I sure do miss the Trustees jeep and lighthouse tour.
A Mozian Orange, CT
The situation you describe in point 1 is true virtually all states, but in Massachusetts, since the 1640s, ownership extends to the mean low water line, with limited exceptions for “fishing, fowling, and navigation.” There’s a useful write-up here: https://www.mass.gov/info-details/massachusetts-law-about-beach-rights
This seems like a lack of reporter understanding of governmental processes in this article. I don’t understand how a special permit could go missing…. maybe in one Board’s file but not from the Town Clerk’s records. The reporter should have dug more deeply and sought the records from the Town Clerk…as one would imagine the Building Inspector would. Special permits are typically recorded with the Town Clerk to start the clock on an appeal and then at the Dukes County Registry of Deeds after the appeal period has run and the permit becomes effective. But, the Trustees, as applicants in 1990, should have retained and should present a copy to prove their case. The Town Clerk should have the signed formal special permit decision. For clarity and a proper bit of journalism, I would have thought the editor would have required the reporter to seek out the missing documents as part of the report from the places where a local reporter and editor would need to know as good sources of primary materials. If there is no evidence of the Special Permit, that indeed would be a serious cause of concern given the governmental requirements under the statutes.
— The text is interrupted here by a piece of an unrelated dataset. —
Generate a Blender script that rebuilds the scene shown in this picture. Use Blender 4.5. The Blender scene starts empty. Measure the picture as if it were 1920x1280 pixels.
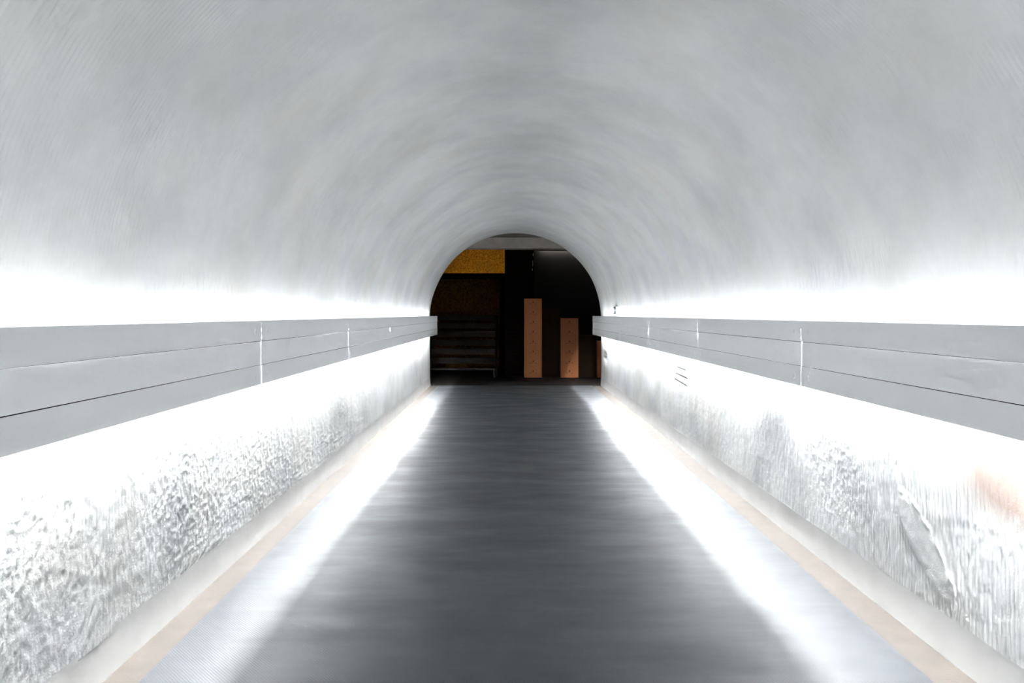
import bpy, bmesh, math, random
import numpy as np

random.seed(7)
S = bpy.context.scene
COL = S.collection

# ------------------------------------------------------------------ camera
CAM_Z = 1.26
F = 1333.0
cd = bpy.data.cameras.new('camera')
cam = bpy.data.objects.new('camera', cd)
COL.objects.link(cam)
cam.location = (0, 0, CAM_Z)
cam.rotation_euler = (math.radians(90), 0, 0)
cd.sensor_width = 36.0
cd.lens = F / 1920 * 36.0
cd.shift_x = 4 / 1920
cd.shift_y = -51.5 / 1920
cd.clip_start = 0.05
S.camera = cam
vs = S.view_settings
vs.view_transform = 'Standard'
vs.look = 'None'
vs.gamma = 1.0
vs.exposure = 0.33
vs.use_curve_mapping = False
w = bpy.data.worlds.new('world')
S.world = w
w.use_nodes = True
w.node_tree.nodes['Background'].inputs[0].default_value = (0, 0, 0, 1)
w.node_tree.nodes['Background'].inputs[1].default_value = 0.0
S.cycles.max_bounces = 14
S.cycles.diffuse_bounces = 10
S.cycles.glossy_bounces = 4
S.cycles.sample_clamp_indirect = 80.0

# ------------------------------------------------------------------ materials
def new_mat(name):
    m = bpy.data.materials.new(name)
    m.use_nodes = True
    nt = m.node_tree
    return m, nt, nt.nodes['Principled BSDF']

def node(nt, typ, **kw):
    n = nt.nodes.new(typ)
    for k, v in kw.items():
        setattr(n, k, v)
    return n

def simple(name, col, rough=0.6, spec=0.5, noise=0.0, nscale=20.0, bump=0.0, bscale=60.0, metal=0.0):
    m, nt, b = new_mat(name)
    b.inputs['Roughness'].default_value = rough
    b.inputs['Specular IOR Level'].default_value = spec
    b.inputs['Metallic'].default_value = metal
    tc = node(nt, 'ShaderNodeTexCoord')
    if noise > 0:
        n = node(nt, 'ShaderNodeTexNoise')
        n.inputs['Scale'].default_value = nscale
        n.inputs['Detail'].default_value = 4
        nt.links.new(tc.outputs['Object'], n.inputs['Vector'])
        r = node(nt, 'ShaderNodeValToRGB')
        r.color_ramp.elements[0].position = 0.3
        r.color_ramp.elements[1].position = 0.7
        r.color_ramp.elements[0].color = tuple(c * (1 - noise) for c in col) + (1,)
        r.color_ramp.elements[1].color = tuple(c * (1 + noise) for c in col) + (1,)
        nt.links.new(n.outputs['Fac'], r.inputs['Fac'])
        nt.links.new(r.outputs['Color'], b.inputs['Base Color'])
    else:
        b.inputs['Base Color'].default_value = tuple(col) + (1,)
    if bump > 0:
        n2 = node(nt, 'ShaderNodeTexNoise')
        n2.inputs['Scale'].default_value = bscale
        n2.inputs['Detail'].default_value = 3
        nt.links.new(tc.outputs['Object'], n2.inputs['Vector'])
        bp = node(nt, 'ShaderNodeBump')
        bp.inputs['Strength'].default_value = bump
        bp.inputs['Distance'].default_value = 0.01
        nt.links.new(n2.outputs['Fac'], bp.inputs['Height'])
        nt.links.new(bp.outputs['Normal'], b.inputs['Normal'])
    return m

def emitter(name, col, strength):
    m = bpy.data.materials.new(name)
    m.use_nodes = True
    nt = m.node_tree
    nt.nodes.remove(nt.nodes['Principled BSDF'])
    e = node(nt, 'ShaderNodeEmission')
    e.inputs['Color'].default_value = tuple(col) + (1,)
    e.inputs['Strength'].default_value = strength
    nt.links.new(e.outputs[0], nt.nodes['Material Output'].inputs['Surface'])
    return m

def plaster_material(name, base, blotch, stain_shade_spots=()):
    """white lime paint on combed rock: cloudy tints, faint weathering, fine grain"""
    m, nt, b = new_mat(name)
    b.inputs['Roughness'].default_value = 0.6
    b.inputs['Specular IOR Level'].default_value = 0.35
    tc = node(nt, 'ShaderNodeTexCoord')
    L = nt.links
    n1 = node(nt, 'ShaderNodeTexNoise')
    n1.inputs['Scale'].default_value = 1.3
    n1.inputs['Detail'].default_value = 5
    n1.inputs['Roughness'].default_value = 0.6
    L.new(tc.outputs['Object'], n1.inputs['Vector'])
    r1 = node(nt, 'ShaderNodeValToRGB')
    r1.color_ramp.elements[0].position = 0.33
    r1.color_ramp.elements[1].position = 0.62
    r1.color_ramp.elements[0].color = tuple(c * (1 - blotch) for c in base) + (1,)
    r1.color_ramp.elements[1].color = tuple(base) + (1,)
    L.new(n1.outputs['Fac'], r1.inputs['Fac'])
    # faint cool / warm tint patches
    n2 = node(nt, 'ShaderNodeTexNoise')
    n2.inputs['Scale'].default_value = 2.2
    n2.inputs['Detail'].default_value = 2
    mp = node(nt, 'ShaderNodeMapping')
    mp.inputs['Location'].default_value = (7.3, 2.1, 4.4)
    L.new(tc.outputs['Object'], mp.inputs['Vector'])
    L.new(mp.outputs['Vector'], n2.inputs['Vector'])
    r2 = node(nt, 'ShaderNodeValToRGB')
    e = r2.color_ramp.elements
    e[0].position = 0.3
    e[0].color = (0.955, 0.965, 1.0, 1)
    e[1].position = 0.72
    e[1].color = (1.0, 0.985, 0.955, 1)
    x = e.new(0.5)
    x.color = (0.985, 1.0, 0.99, 1)
    L.new(n2.outputs['Fac'], r2.inputs['Fac'])
    mx = node(nt, 'ShaderNodeMix', data_type='RGBA', blend_type='MULTIPLY')
    mx.inputs[0].default_value = 1.0
    L.new(r1.outputs['Color'], mx.inputs[6])
    L.new(r2.outputs['Color'], mx.inputs[7])
    out = mx.outputs[2]
    for (loc, scale, col, rot, soft) in stain_shade_spots:
        mp2 = node(nt, 'ShaderNodeMapping', vector_type='TEXTURE')
        mp2.inputs['Location'].default_value = loc
        mp2.inputs['Scale'].default_value = scale
        mp2.inputs['Rotation'].default_value = (rot, 0, 0)
        L.new(tc.outputs['Object'], mp2.inputs['Vector'])
        g = node(nt, 'ShaderNodeTexGradient', gradient_type='SPHERICAL')
        L.new(mp2.outputs['Vector'], g.inputs['Vector'])
        rr = node(nt, 'ShaderNodeValToRGB')
        rr.color_ramp.elements[0].position = 0.0
        rr.color_ramp.elements[0].color = (0, 0, 0, 1)
        rr.color_ramp.elements[1].position = soft
        rr.color_ramp.elements[1].color = (1, 1, 1, 1)
        L.new(g.outputs['Fac'], rr.inputs['Fac'])
        m2 = node(nt, 'ShaderNodeMix', data_type='RGBA', blend_type='MULTIPLY')
        L.new(rr.outputs['Color'], m2.inputs[0])
        L.new(out, m2.inputs[6])
        m2.inputs[7].default_value = tuple(col) + (1,)
        out = m2.outputs[2]
    L.new(out, b.inputs['Base Color'])
    n3 = node(nt, 'ShaderNodeTexNoise')
    n3.inputs['Scale'].default_value = 160
    n3.inputs['Detail'].default_value = 2
    L.new(tc.outputs['Object'], n3.inputs['Vector'])
    bp = node(nt, 'ShaderNodeBump')
    bp.inputs['Strength'].default_value = 0.25
    bp.inputs['Distance'].default_value = 0.004
    L.new(n3.outputs['Fac'], bp.inputs['Height'])
    L.new(bp.outputs['Normal'], b.inputs['Normal'])
    return m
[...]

Rich, just so you know, East Beach is actually mostly privately owned and the Cape Pogue landowners have an easement by necessity across that Beach to access their homes…it’s the only road home for them. The use of the Beach otherwise by “folks who just want to go to the Beach” is by permission of those who own East Beach or those who control the access points… Dike Bridge and by way of Cape Pogue Pond (which, thanks to all the party boats and damage to the ecosystem by the gut has likewise been restricted by the Harbormaster regs). There is much more to this dispute thann has been reported….
Hi Ana
One Cape Poge landowner filed an injunction to disallow OSV access on Cape Poge three years ago. That motion was dismissed by Judge Speicher in Massachusetts Land Court in 2022. Judge Speicher said “there was no evidence to show that the Trustees of Reservations had exceeded its long-held right of access to an unpaved track in the Cape Pogue Wildlife Refuge that cuts across two parcels of privately owned land”. You would think that this sober dose of reality would slow this tiny band of access abolitionists. But perversely, it seems to have only stimulated their narcissistic agenda. Gigantic wealth transfers from the public to private landowners are not allowed in this state, or any other in our country.
I hope that clarifies this important topic.
Alicia, in Massachusetts, by Colonial statute that continues to have vitality, riparian landowners own to the low water mark subject to only an easement “to fish and to fowl” between the high and low water mark. That was passed to encourage private people to develop private docks to enable the marine commerce that allowed Massachusetts to grow and thrive into what it has become.
To Ms. de Sousa and Mr, Van Roper,
Thanks for the information/clarification about shoreline ownership. I appreciate it.
A Mozian
The sheer beauty of OSV tracks in the sand must be maintained…
No Albert, the sheer audacity of beach theft must be prevented.